When 'speed of light' changes, is it because the pendulum moves slower or the transition of caesium-133 gets more sluggish or?

Question

I am a layman thinking about the speed of light. Say we measure the speed of light as:

1. number of Bohr radii the light covers per pendulum swing
2. number of Bohr radii the light covers per 9192631770 caesium-133 hyperfine transitions

and that the two measurements M1 and M2 are equal. But say in the future when we measure again M1 > M2. How would you determine if it's because things like pendulums move slower or the transition of caesium-133 gets faster in the future world?

If M1 still equals M2, how would you know if the Bohr radius and time measured by pendulum swing/the transition of caesium-133 have changed but by the same ratio?

Answer 1

Your question is really about how to choose appropriate standards of measurement. You are essentially correct in your understanding that if you choose standards that have elements that change over time, you have no clear way to understand that change.

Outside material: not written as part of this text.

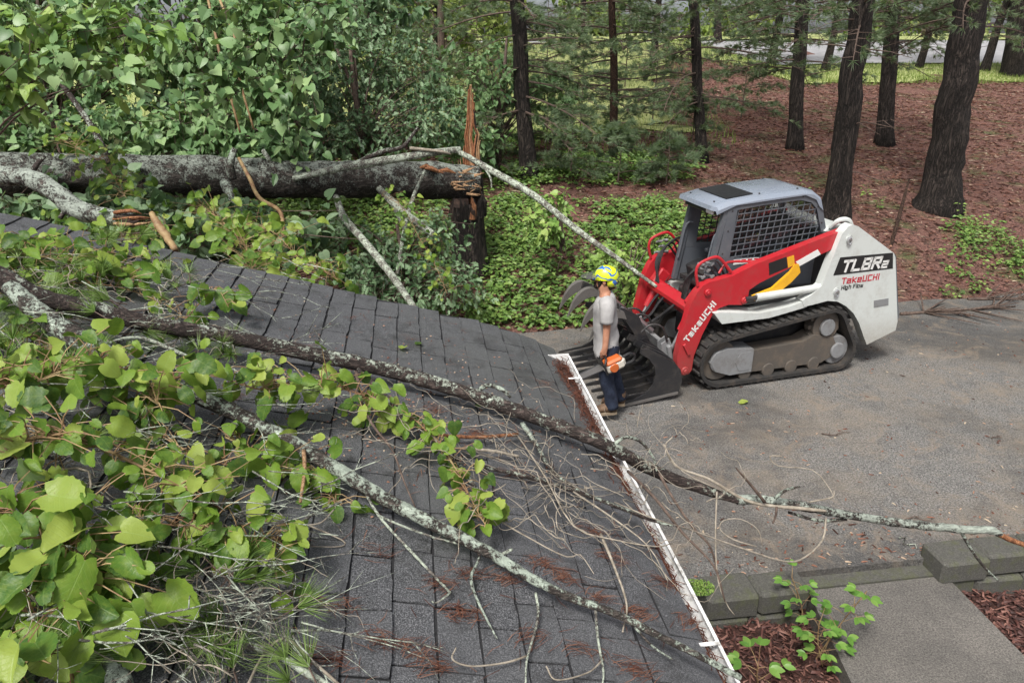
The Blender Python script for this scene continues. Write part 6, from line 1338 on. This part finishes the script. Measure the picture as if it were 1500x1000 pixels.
def leafy_vine(label, pth, r0, n, size, spread, mat='vine_stem', h_lift=.0, grp='leafy vines on the roof', sizes=None, hang=.5):
    pp = [Vector(p) for p in smooth_path(pxpath(pth), 8)]; o_ = pp[len(pp) // 2].copy(); e = empty('leafy_vine', o_, 0, label, 'vine', grp)
    mb = MB(); mb.tube(pp, [lerp(r0, r0 * .5, i / (len(pp) - 1)) for i in range(len(pp))], 7); mb.build('stem', mat, e, smooth=True, origin=o_)
    pb = MB()
    for k in range(n):
        p = pp[min(len(pp) - 1, int((k + U(0, 1)) / n * (len(pp) - 1)))]; off = Vector((R.gauss(0, 1), R.gauss(0, .7), R.gauss(.2, .6))) * spread
        q = p + off; fl = roof_plane_z(max(0, q_r(q)[0])) + .02
        if q.z < fl and q_r(q)[1] < RAKE: q.z = fl + U(0, .05)
        s = size * (U(.4, 1.0) if R.random() < .85 else U(.95, 1.25)); pb.tube([p, p.lerp(q, .5) + Vector((0, 0, .015)), q], [.0022, .0018, .0014], 4)
        put_leaf(e, o_, q, s, dirv=(off.normalized() * .6 + Vector((U(-.6, .6), U(-.7, .1), -hang * U(.3, 1.5)))))
    pb.build('petioles', 'vine_stem', e, origin=o_, kind='stuff')
    return e
leafy_vine('leafy vine with tan stem arching from left edge across the leaf mass', [(-20, 655, .24), (60, 640, .26), (110, 640, .26), (200, 680, .22), (270, 715, .19), (330, 748, .15)], .0065, 116, 0.067, .075)
leafy_vine('leafy vine draped around the middle of the lichen-spotted limb', [(240, 560, .22), (300, 545, .20), (380, 570, .18), (440, 560, .18), (520, 575, .14), (560, 600, .10)], .004, 116, 0.063, .065)
leafy_vine('vine of lit leaves ending in a bunch at roof centre', [(540, 600, .10), (600, 610, .10), (640, 650, .10), (670, 690, .10), (695, 740, .10), (715, 775, .08)], .0035, 98, 0.054, .045)
leafy_vine('leafy vine hanging at the bottom left corner with pale yellowish leaves', [(-30, 740, .26), (40, 760, .24), (100, 800, .22), (115, 850, .20), (90, 900, .18)], .004, 121, 0.073, .08)
leafy_vine('leafy vine reaching right below the lichen-spotted limb at left', [(180, 770, .14), (270, 770, .13), (330, 790, .12), (390, 790, .10), (400, 830, .08)], .0035, 98, 0.063, .06)
leafy_vine('leafy vine along left edge above the tan arching stem', [(-30, 560, .26), (50, 560, .26), (120, 530, .24), (200, 560, .20), (240, 600, .20)], .004, 116, 0.067, .075)
leafy_vine('small leafy sprig standing on the roof in front of the dry twigs', [(270, 470, .05), (305, 430, .12), (320, 425, .14), (335, 450, .10)], .003, 15, 0.076, .04)
leafy_vine('leafy vine under the bottom left leaves near the lichen branch end', [(-20, 870, .10), (60, 900, .10), (140, 900, .10), (60, 970, .08), (-10, 985, .08)], .004, 98, 0.067, .07)
leafy_vine('leafy vine behind the two crossing limbs at left edge', [(-20, 480, .12), (60, 500, .10), (150, 560, .10), (240, 640, .10), (330, 680, .10), (430, 690, .08)], .004, 127, 0.059, .075)
leafy_vine('leafy vine right of the tan stem below the limb', [(330, 640, .06), (380, 660, .06), (430, 670, .06), (480, 720, .04), (500, 740, .03)], .003, 62, 0.059, .05)
G2 = 'leafy vines behind the roof edge'
leafy_vine('pale leafy vine cluster climbing over the roof edge below the trunk', [(290, 300, 8.4), (320, 320, 7.6), (350, 350, 6.6), (370, 385, 6.0), (360, 410, 5.4)], .006, 174, 0.095, .16, grp=G2)
leafy_vine('pale leafy vine trailing along roof edge right of the cluster', [(360, 330, 7.0), (400, 340, 6.6), (440, 380, 6.2), (470, 395, 5.8), (495, 410, 5.4)], .005, 121, 0.082, .13, grp=G2)
leafy_vine('leafy vine draped over left half of the fallen trunk', [(80, 200, 8.9), (110, 215, 8.7), (150, 240, 8.4), (170, 265, 8.2), (185, 290, 8.0)], .005, 102, 0.095, .16, grp=G2)
leafy_vine('leafy vine hanging below left end of the trunk by the broken limb', [(60, 335, 5.6), (110, 345, 5.4), (150, 350, 5.2), (190, 345, 5.4), (250, 330, 6.4)], .005, 131, 0.076, .12, grp=G2)
leafy_vine('thin vine with small yellowing leaves hanging right of the trunk limbs', [(560, 285, 9.6), (590, 305, 9.4), (615, 350, 9.2), (640, 395, 8.8), (655, 430, 8.4)], .004, 87, 0.069, .10, grp=G2)
leafy_vine('leafy vine at left edge of the roof under the broken limb', [(-20, 380, .05), (30, 370, .05), (80, 380, .06), (130, 390, .06), (200, 400, .06)], .004, 73, 0.063, .06)
leafy_vine('leafy vine strewn over the upper left shingles between limb and roof edge', [(0, 430, .05), (90, 415, .06), (170, 420, .06), (240, 445, .05), (290, 480, .05)], .0035, 40, 0.054, .06)
leafy_vine('leafy vine lying along the far roof edge left of the small sprig', [(-20, 340, .05), (60, 350, .06), (120, 362, .06), (190, 375, .05), (260, 385, .04)], .0035, 46, 0.066, .07)
leafy_vine('leafy vine heaped on the roof corner at upper left under the broken limb', [(-20, 365, .10), (50, 375, .12), (110, 385, .10), (160, 395, .08), (210, 420, .06)], .0035, 97, 0.069, .085)
# single fallen leaves
for (a, b, sz, lab) in ((446, 877, .055, 'single pale green leaf lying flat on the shingles at lower left'), (592, 508, .05, 'curled yellow leaf piece on the shingles above the long limb'), (617, 503, .04, 'small yellow leaf above the long limb at roof centre'), (698, 596, .05, 'small cream leaf just below the long limb')):
    p = on_roof(a, b, .016); F = leaf_frame(Vector((U(-1, 1), U(-1, 1), 0)), Vector((0, 0, 1))).to_4x4() @ Matrix.Scale(sz, 4); F.translation = p
    obj_from_mesh('fallen_leaf', LEAF[4], None, F, lab, 'leaf', 'loose leaves')
p = PZ(1084, 591, .006); F = leaf_frame(Vector((1, .3, 0)), Vector((0, 0, 1))).to_4x4() @ Matrix.Scale(.09, 4); F.translation = p; obj_from_mesh('fallen_leaf', LEAF[4], None, F, 'single yellow leaf lying on the driveway in front of the tracks', 'leaf', 'loose leaves')
# green pine sprigs on the roof
def sprig(px, py, h, n, L, lab):
    p = on_roof(px, py, h); e = empty('pine_sprig', p, 0, lab, 'sprig', 'green pine sprigs'); mb = MB(); tw = MB()
    for k in range(int(n * 1.6)):
        c = p + Vector((R.gauss(0, .09), R.gauss(0, .08), U(0, .07))); d = Vector((U(-1, 1), U(-1, 1), U(.0, .7))).normalized(); tw.tube([c - d * .10, c], [.003, .002], 4); needle_tuft(mb, c, d, 60, L, .0014, U(.3, .9), 1.1)
    tw.build('twigs', 'twig_dark', e, origin=p, kind='stuff'); mb.build('needles', 'needle_fresh', e, origin=p, kind='stuff')
for a in ((175, 360, .06, 5, .11, 'green pine sprig on the roof just below the broken limb'), (60, 450, .06, 7, .11, 'green pine needles between the two limbs at left edge'), (215, 500, .05, 6, .10, 'green pine needles under the long limb at left'), (130, 470, .05, 7, .11, 'green pine needles where the two limbs cross'), (245, 420, .05, 5, .10, 'green pine needles beside the small leafy sprig'), (340, 985, .05, 4, .12, 'green pine needles at bottom edge by the pale lichen branch'), (430, 985, .04, 3, .12, 'green pine needles at bottom edge right of the pale lichen branch'), (20, 990, .05, 4, .12, 'green pine needles in the bottom left corner'), (275, 940, .05, 3, .10, 'green pine needles behind the pale lichen branch'), (200, 640, .04, 5, .09, 'green pine needles under the leaves below the lichen-spotted limb'), (20, 400, .05, 8, .11, 'green pine needles on the roof at left edge near the top'), (110, 410, .06, 8, .10, 'green pine needles below the broken limb at left'), (80, 560, .08, 8, .10, 'green pine needles among the leaves at left edge'), (300, 520, .05, 6, .09, 'green pine needles between the limbs left of centre'), (20, 500, .06, 8, .11, 'green pine needles left of the crossing limbs'), (300, 830, .05, 5, .10, 'green pine needles beside the grey branching twig')):
    sprig(*a)

# ---- seedlings at the lower right, sticks on the driveway
def seedling(lab, px, py, z, hpx, n, sz, mat='light_leaf', lean=0):
    base = PZ(px, py, z); d = proj(base)[2]; top = PD(px + lean, py - hpx, d - .15); e = empty('seedling', base, 0, lab, 'plant', 'seedlings beside the path'); st = MB()
    pp = [Vector(p) for p in smooth_path([base, base.lerp(top, .5) + rdir() * .02, top], 5)]; st.tube(pp, [.005] * 4 + [.004] * (len(pp) - 4), 5)
    for k in range(n):
        t = (k + 1) / n; p = base.lerp(top, t); a = k * 2.4 + U(-.4, .4); v = Vector((math.cos(a), math.sin(a) * .8, .35)).normalized(); l = sz * U(.9, 2.2) * (1.3 - .5 * t); q = p + v * l; st.tube([p, p.lerp(q, .6) + Vector((0, 0, .01)), q], [.0025, .002, .0015], 4)
        for j in range(3):
            dv = (v + Vector((-v.y, v.x, 0)) * (j - 1) * .9 + Vector((0, 0, -.2))); F = leaf_frame(dv, Vector((0, -.3, 1)) + rdir() * .25).to_4x4() @ Matrix.Scale(sz * U(.8, 1.2), 4); F.translation = q - base; obj_from_mesh('leaf', SEED, e, F)
    st.build('stem', 'vine_stem', e, origin=base)
mat_tinted('seedling_leaf', [(0, (.085, .20, .035)), (.5, (.14, .28, .05)), (1, (.22, .36, .08))], .4, .3, .4, objrand=True, backpale=.2)
SEED = leaf_mesh('leaf', 'seedling_leaf', 'oval', fold=.25, droop=.2)
for f_ in SEED.vertices: f_.co.x *= 1.2
seedling('tall bright green seedling leaning over the path edge', 1195, 965, -.2, 100, 16, .070, lean=75)
seedling('bushy bright green seedling at left side of the path', 1205, 975, -.2, 66, 18, .070, lean=-5)
seedling('bluish green seedling in front of the block edging', 1178, 915, -.2, 70, 12, .062, lean=-18)
seedling('low green seedling in mulch next to the bottom of the gutter', 1110, 1000, -.2, 26, 7, .085)
for i, (a, b, ln, an, lab) in enumerate(((1225, 635, .30, .1, 'thin forked stick on the driveway in front of the loader'), (1405, 455, 1.9, .16, 'long dark branch on the driveway behind the loader'), (1330, 795, .15, -.9, 'short pale stick on the driveway near the block wall'), (1345, 760, .2, .0, 'thin reddish twig on the driveway near the limb tip'), (1460, 640, .14, .3, 'small dark twig at right side of the driveway'), (1478, 437, 1.3, .05, 'brushy dark branch at right end of the driveway'))):
    p = PZ(a, b, .012); mb = MB(); d = Vector((math.cos(an), math.sin(an), 0)); s_ = Vector((-d.y, d.x, 0)); r0 = .006 if ln < .5 else .026
    pts = [p + d * ln * (t - .5) + s_ * R.gauss(0, .02) + Vector((0, 0, U(0, .01))) for t in np.linspace(0, 1, 6)]; mb.tube(pts, [lerp(r0, r0 * .4, k / 5) for k in range(6)], 6)
    for k in range(3 if ln < .5 else 22): q = pts[R.randint(1, 4)]; v = (d * U(.3, 1) + s_ * U(-1, 1) + Vector((0, 0, U(0, .35)))).normalized(); mb.tube([q, q + v * ln * U(.15, .4)], [r0 * .6, r0 * .25], 5)
    mb.build('stick', 'twig_dark' if i not in (2,) else 'pale_bark', smooth=True, origin=p, label=lab, cat='stick', group='sticks on the driveway')
for (a, b, d0, e2, f2, lab) in ((1305, 360, 12.4, 1332, 262, 'thin brown pole leaning on the bank beside the largest pine trunk'),):
    p, d_ = on_ground(a, b, 8, 20); q = PD(e2, f2, d_ + 1.1); mb = MB(); mb.tube([p, p.lerp(q, .4), p.lerp(q, .8), q], [.03, .028, .024, .012], 8, lump=.3); mb.build('leaning_pole', 'pine_bark_brown', smooth=True, origin=p, label=lab, cat='branch')
mb = MB()                                                      # crumbs on the driveway
for _ in range(1500):
    x, y = U(.2, 8), U(4.5, 10.5)
    if R.random() < .4: y = near_edge(x) + abs(R.gauss(0, .35)) + .02
    if y < near_edge(x) + .02 or y > drive_edge(x): continue
    p = Vector((x, y, .004)); s_ = U(.004, .014); z = Quaternion((0, 0, 1), U(0, 6)); k = U(.3, 3); mb.add([p + z @ Vector((c[0] * k, c[1], c[2])) * s_ for c in ((-1, -.5, 0), (1, -.6, .2), (.8, .6, 0), (-.7, .5, .3), (0, 0, .8))], [(0, 1, 4), (1, 2, 4), (2, 3, 4), (3, 0, 4)], tint=U(0, 1))
mb.build('driveway_litter', 'litter', kind='stuff', label='small wood chips and needles scattered on the grey driveway', cat='debris')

You could touch the same basic idea with simpler examples. For example, the meter used to be defined by a representative rod. At some level that changed length due to a variety of factors such as thermal expansion. Same basic problem.

Your contributions in the comments seem to show that you're aware that there's been a shift away from representative objects to repeatable processes, for example defining the meter in terms of the speed of light and the second (itself based on atomic processes). That shift happened because there's otherwise no good answer to the question that you've asked. The new standards do assume certain things about the universe, like that the speed of light is constant, but what's assumed is all justified by both theory and experiment. If we eventually reach scales much smaller than current theory and experiment understand, it's possible that we'd need to update our system of standards again.